▸ EXERCISE REQUIREMENTS: Copy out all lines in the data below containing the string "Python".

3D scene scripts
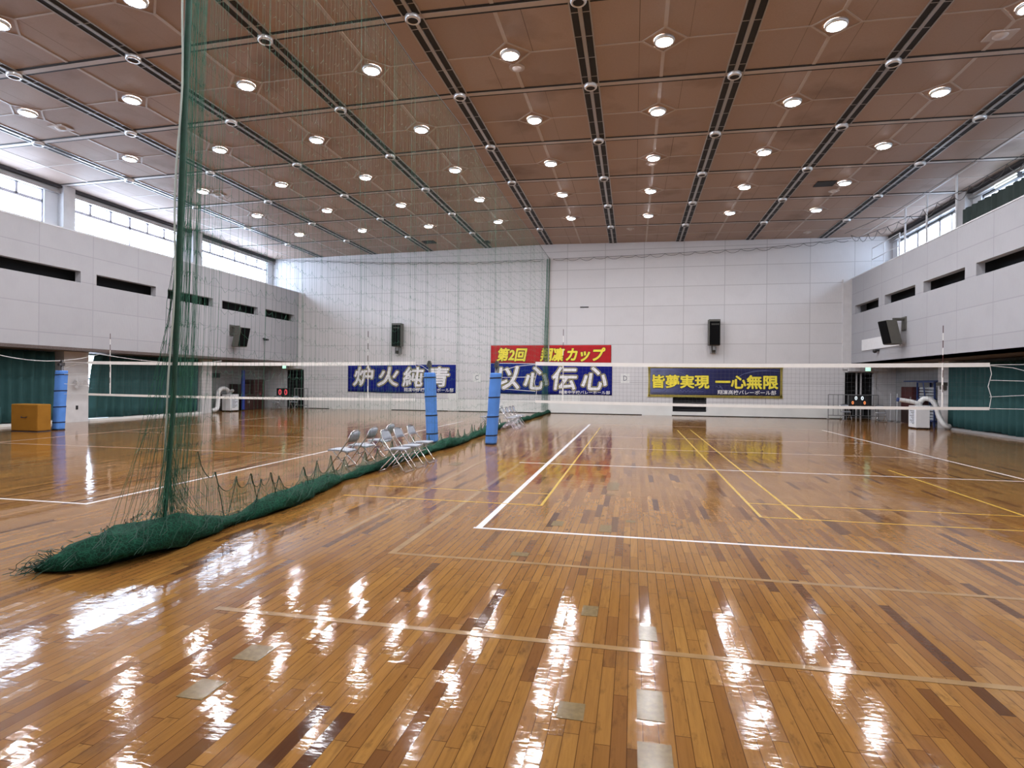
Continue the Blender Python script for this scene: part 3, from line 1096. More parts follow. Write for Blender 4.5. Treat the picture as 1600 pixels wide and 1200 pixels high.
# ---- banners
def sheet(name, x0, x1, z0, z1, y, m, parent, sag=0.0, wob=0.012, nx=60, nz=8):
    mb = MB()
    vs, fs = [], []
    for j in range(nz + 1):
        for i in range(nx + 1):
            u, v = i / nx, j / nz
            x = x0 + (x1 - x0) * u
            z = z0 + (z1 - z0) * v
            z += -sag * math.sin(PI * u) * (1 - v) + 0.012 * math.sin(9 * u + 1) * (1 - v)
            vs.append((x, y + wob * math.sin(u * 23) * (1 - v) * 0.5, z))
    for j in range(nz):
        for i in range(nx):
            a = j * (nx + 1) + i
            fs.append((a, a + 1, a + nx + 2, a + nx + 1))
    mb.add(vs, fs)
    o = mb.build(name, m, parent, smooth=True)
    s = o.modifiers.new('solid', 'SOLIDIFY')
    s.thickness = 0.008
    s.offset = 0
    return o


def brush_text(body, x0, x1, z0, z1, y, parent, n='lettering'):
    """white strokes with black and gold edges, glyph by glyph"""
    k = len(body)
    w = (x1 - x0) / k
    for c, ch in enumerate(body):
        a, b = x0 + c * w + .10 * w, x0 + (c + 1) * w - .08 * w
        fr_ = letter_frame(ch, 0.12)
        for (r_, m, dy) in ((0.095, M['t_gold'], 0.0), (0.066, M['t_black'], -0.004), (0.032, M['t_white'], -0.008)):
            outlined(n, ch, a, b, z0, z1, y + dy, m, parent, 0.12, r_, fr_)



t = thing('banner', 'leftmost blue banner with white brush characters, partly behind a blue padded post', 'banner', (-12.1, YB - .03, 1.09), 'banners on the back wall')
sheet('cloth', -15.62, -8.62, 1.09, 2.78, YB - .03, M['banner_blue'], t, 0.03)
brush_text('炉火純青', -15.4, -8.9, 1.48, 2.62, YB - .045, t)
lettering('small_lettering', '翔凜中学校バレーボール部', -11.9, -8.75, 1.14, 1.38, YB - .045, M['t_white'], t, offset=0.01)
t = thing('banner', 'blue banner at mid wall with white brush characters, under the red banner', 'banner', (-2.9, YB - .03, 1.09), 'banners on the back wall')
sheet('cloth', -6.47, 0.61, 1.09, 2.86, YB - .03, M['banner_blue'], t, 0.0)
brush_text('以心伝心', -6.3, 0.42, 1.38, 2.66, YB - .045, t)
lettering('small_lettering', '翔凜中学校バレーボール部', -2.4, 0.5, 1.13, 1.33, YB - .045, M['t_white'], t, offset=0.01)
t = thing('banner', 'long red banner with slanted yellow lettering above the middle blue one', 'banner', (-2.95, YB - .03, 2.88), 'banners on the back wall')
sheet('cloth', -6.47, 0.55, 2.88, 3.93, YB - .03, M['banner_red'], t, 0.0)
for body, a, b in (('第2回', -6.08, -4.3), ('翔凜', -3.5, -2.1), ('カップ', -2.0, 0.2)):
    fr_ = letter_frame(body, 0.22)
    outlined('lettering', body, a, b, 3.02, 3.76, YB - .045, M['t_black'], t, 0.22, .055, fr_)
    outlined('lettering', body, a, b, 3.02, 3.76, YB - .049, M['t_yellow'], t, 0.22, .030, fr_)
t = thing('banner', 'navy banner with gold fringe and yellow characters, rightmost on the back wall', 'banner', (6.1, YB - .03, 1.05), 'banners on the back wall')
sheet('cloth', 2.72, 9.48, 1.14, 2.66, YB - .03, M['banner_print'], t, 0.02)
mb = MB()
n = 120
for (xa, za, xb, zb) in ((2.6, 1.10, 9.6, 1.10), (2.66, 2.66, 2.66, 1.10), (9.54, 2.66, 9.54, 1.10), (2.6, 2.69, 9.6, 2.69)):
    L = math.hypot(xb - xa, zb - za)
    k = int(L / .06)
    for q in range(k):
        x, z = xa + (xb - xa) * (q + .5) / k, za + (zb - za) * (q + .5) / k
        s_ = 0.045 + 0.012 * random.random()
        mb.box(x - s_, x + s_, YB - .05, YB - .012, z - s_ * (1.4 if zb == za and za < 2 else 1), z + s_)
mb.build('gold_fringe', M['fringe'], t)
for body, a, b in (('皆夢実現', 2.84, 5.85), ('一心無限', 6.2, 9.36)):
    fr_ = letter_frame(body, 0.0)
    outlined('lettering', body, a, b, 1.54, 2.24, YB - .05, M['t_black'], t, 0.0, .05, fr_)
    outlined('lettering', body, a, b, 1.54, 2.24, YB - .054, M['t_yellow'], t, 0.0, .026, fr_)
lettering('small_lettering', '翔凜高校バレーボール部', 6.3, 9.28, 1.21, 1.45, YB - .05, M['t_white'], t, offset=0.012)
# pale arcs and the handwriting printed on it
mb = MB()
for (cx_, cz_, rx_, rz_, a0, a1) in ((3.6, 1.9, 1.2, .62, 0.2, 2.2), (8.6, 1.9, 1.35, .62, 1.3, 3.3), (8.9, 2.0, 1.6, .5, 1.2, 2.4), (3.2, 1.75, .5, .45, -1.9, 0.3), (7.5, 1.75, 1.1, .5, 3.2, 4.4)):
    pts = [(cx_ + rx_ * math.cos(a0 + (a1 - a0) * i / 14), YB - .046, cz_ + rz_ * math.sin(a0 + (a1 - a0) * i / 14)) for i in range(15)]
    mb.tube(pts, 0.010, 5)
for (x_, z_) in ((4.3, 1.36), (6.2, 1.6)):
    pts = [(x_ + i * .055, YB - .046, z_ + .07 * math.sin(i * 1.7) * (1 - i / 26)) for i in range(24 if x_ < 5 else 8)]
    mb.tube(pts, 0.010, 5)
mb.build('printed_arcs', M['banner_haze'], t)

# ---- speakers
def back_speaker(x, lab, turn):
    t = thing('wall_speaker', lab, 'loudspeaker', (x, YB - .05, 3.45), 'loudspeakers on the walls')
    y1 = YB - .16
    mb = MB()
    w, d = .30, .46
    mb.box(x - w, x + w, y1 - d, y1, 3.86, 5.26)
    c = mb.build('cabinet', M['spk_grey'], t, bevel=0.02)
    mb = MB()
    s = turn * .0
    mb.box(x - w + .05, x + w - .03, y1 - d - .03, y1 - d + .001, 3.88, 5.14)
    mb.build('grille', M['black_grille'], c)
    mb = MB()
    for k in range(3):
        mb.box(x - w + .13, x + w - .07, y1 - d - .04, y1 - d - .03, 4.95 + .03 * k, 4.962 + .03 * k)
    mb.build('grille_louvre', M['spk_grey'], c)
    mb = MB()
    mb.box(x - .07, x + .07, y1 - .3, YB, 3.62, 3.86)
    mb.box(x - .10, x + .10, YB - .05, YB, 3.46, 3.86)
    mb.box(x - .16, x - .12, y1 - .25, YB, 3.44, 3.8)
    mb.box(x + .10, x + .14, y1 - .25, YB, 3.44, 3.8)
    mb.build('bracket', M['tube_steel'], t)
    return t


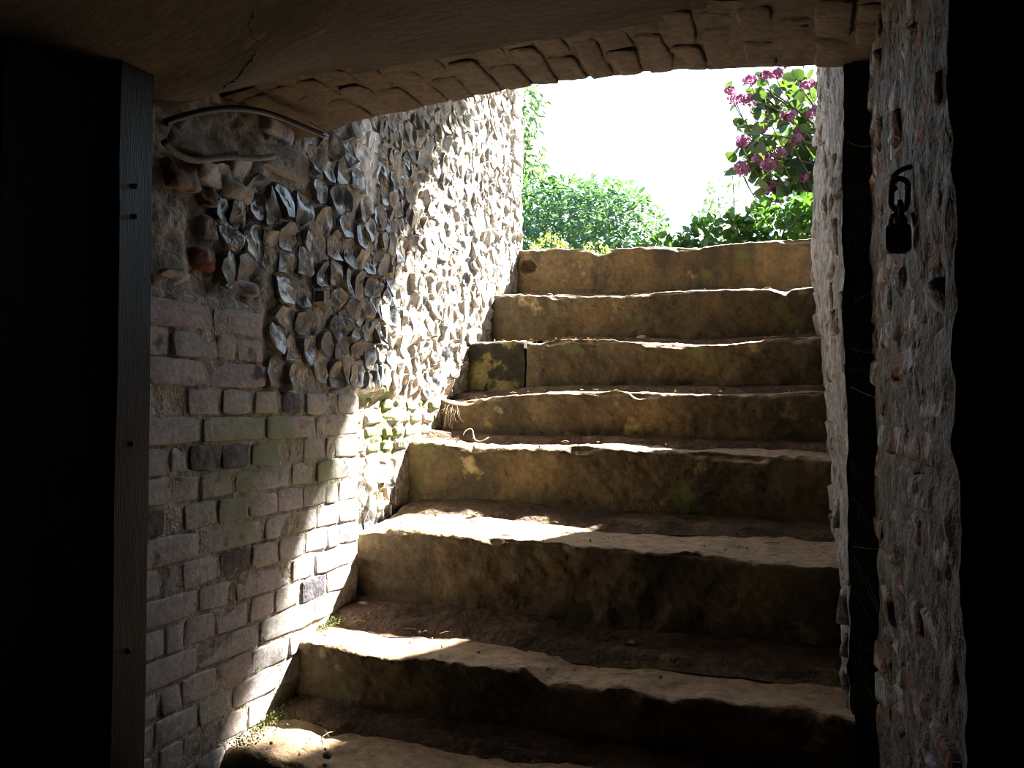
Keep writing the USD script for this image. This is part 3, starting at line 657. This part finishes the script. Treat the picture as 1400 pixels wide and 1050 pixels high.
# hydrangea: a tall bush hanging over the right-hand wall
rng = np.random.default_rng(33)
hb = np.array([.42, 5.45, GZ])
hy = Thing('hydrangea_bush', 'tall hydrangea with broad leaves and purple pink flower heads by the right wall', 'hydrangea', base=hb)
HT = leaf_template(.66, .10, .4, 7, .80, .05)
centres = []
branches = []
for k in range(60):
    tip = np.array([hb[0] + rng.uniform(-.85, -.10) + .6 * (k % 5 == 0), hb[1] + rng.uniform(-.32, .38), E + rng.uniform(.98, 2.28)])
    lo = np.interp(tip[2] - E, [.9, 1.15, 1.5, 1.8, 2.3], [-.13, -.13, -.36, -.40, -.45]) + .03
    tip[0] = max(tip[0], lo + abs(rng.normal(0, .06)))
    root = hb + [rng.normal(.05, .10), rng.normal(0, .08), -.04]
    mid = root * .45 + tip * .55 + [rng.normal(.10, .06), rng.normal(0, .05), rng.uniform(.0, .12)]
    b = spline([root, mid, tip], 14); branches.append(b); centres.append(tip)
    hy.part('stem', tube(b, np.linspace(.012, .0045, 14), 6), 'bark', True)
pos, fwd, nor, siz = [], [], [], []
for b in branches:
    for k in range(22):
        t = rng.uniform(.30, 1.0); q = b[int(t * 13)]
        ang = rng.uniform(0, 2 * np.pi); d = np.array([math.cos(ang), math.sin(ang) * .7, rng.uniform(-.9, .1)])
        pos.append(q + d * .035); fwd.append(d); nor.append(UP * .45 + [0, -.55, 0] + rng.normal(0, .5, 3) + d * .2); siz.append(rng.uniform(.075, .135))
for tip in centres:
    for k in range(9):
        d = rng.normal(0, 1, 3) * [1, .7, .6] + [0, 0, -.4]; d /= np.linalg.norm(d)
        pos.append(tip + rng.normal(0, .048, 3)); fwd.append(d); nor.append(UP * .45 + [0, -.55, 0] + rng.normal(0, .5, 3)); siz.append(rng.uniform(.075, .125))
pos, fwd, nor, siz = map(np.array, (pos, fwd, nor, siz))
V = place(HT, pos, fwd, nor, siz); px, py = pix(pos + fwd * .05)
inside = (px > 985) & (px < 1128) & (py > 80) & (py < 300)
leafy(hy, V, HT, 'hydrangea_leaf', 280, siz - (~inside) * 10)
PT = leaf_template(.95, .05, .1, 3, 1.0)
heads = [(1002, 118), (1010, 130), (1027, 132), (1052, 97), (1066, 95), (1058, 158), (1046, 172), (1018, 190), (1018, 240 - 48), (1082, 155), (1046, 210), (1055, 222), (1040, 215), (1020, 232), (1016, 225), (1062, 250), (1068, 268), (1110, 110), (1060, 262), (1102, 240), (1090, 190), (1100, 175), (1070, 205), (1030, 104), (1115, 150)]
for k, (hx, hz) in enumerate(heads):
    Yh = 5.20 + .22 * ((k * 37) % 11) / 11 - .12
    a = math.atan((hx - 700) / 1100) - math.radians(20.2); X = math.tan(a) * Yh; c = Yh * math.cos(math.radians(20.2)) - X * math.sin(math.radians(20.2))
    ce_ = np.array([X, Yh, E + (560 - hz) / 1100 * c]); m_ = int(rng.integers(22, 44)); R = rng.uniform(.024, .048)
    d = rng.normal(size=(m_, 3)); d[:, 2] = d[:, 2] * .7 + .25; d /= np.linalg.norm(d, axis=1, keepdims=True); d *= rng.uniform(.7, 1.35, (m_, 1))
    f4 = np.cross(d, rng.normal(size=(m_, 3)))
    pp = ce_ + d * R * [1, 1, .7]
    V = np.concatenate([place(PT, pp, f4 * s1 + np.cross(d, f4) * s2, d, rng.uniform(.014, .024, m_)) for s1, s2 in ((1, 0), (-1, 0), (0, 1), (0, -1))])
    fh = hy.part('flower_head', merged(V, PT), 'petal', True)
    hy.part('stalk', tube(spline([ce_ - [0, 0, R * .5], ce_ + [.03, .03, -.10], ce_ + [.09, .06, -.20]], 6), .0028, 5), 'bark', True, under=fh)

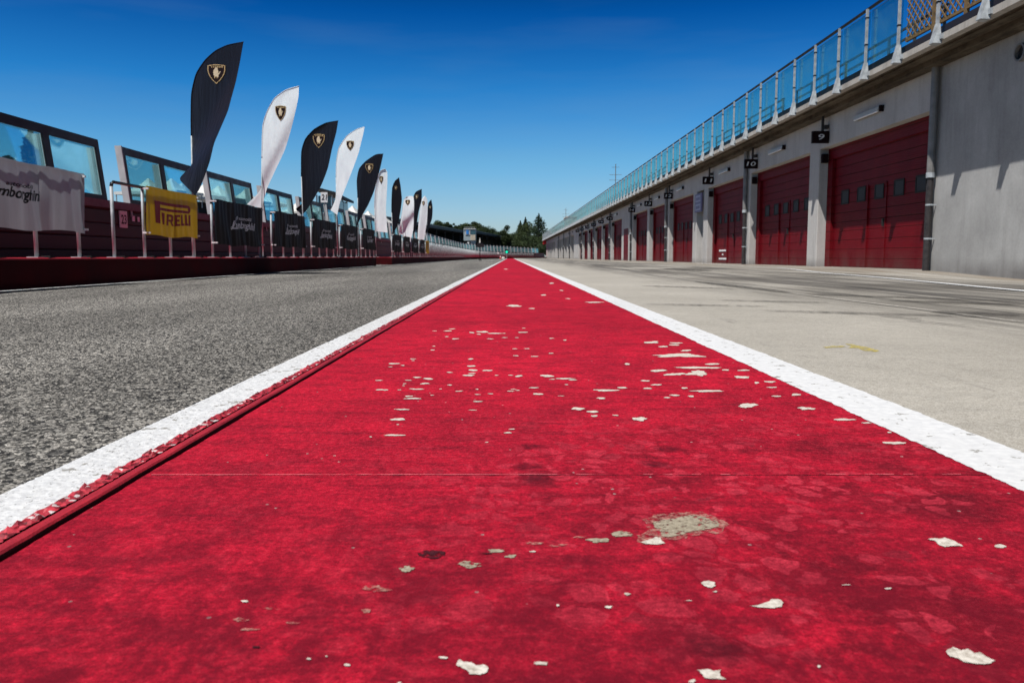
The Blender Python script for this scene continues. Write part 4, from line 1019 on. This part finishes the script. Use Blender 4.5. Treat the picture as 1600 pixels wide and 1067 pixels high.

▸ FINISHED ANSWER:
Continue the Blender Python script for this scene: part 3, from line 1096. More parts follow. Write for Blender 4.5. Treat the picture as 1600 pixels wide and 1200 pixels high.
The Blender Python script for this scene continues. Write part 4, from line 1019 on. This part finishes the script. Use Blender 4.5. Treat the picture as 1600 pixels wide and 1067 pixels high.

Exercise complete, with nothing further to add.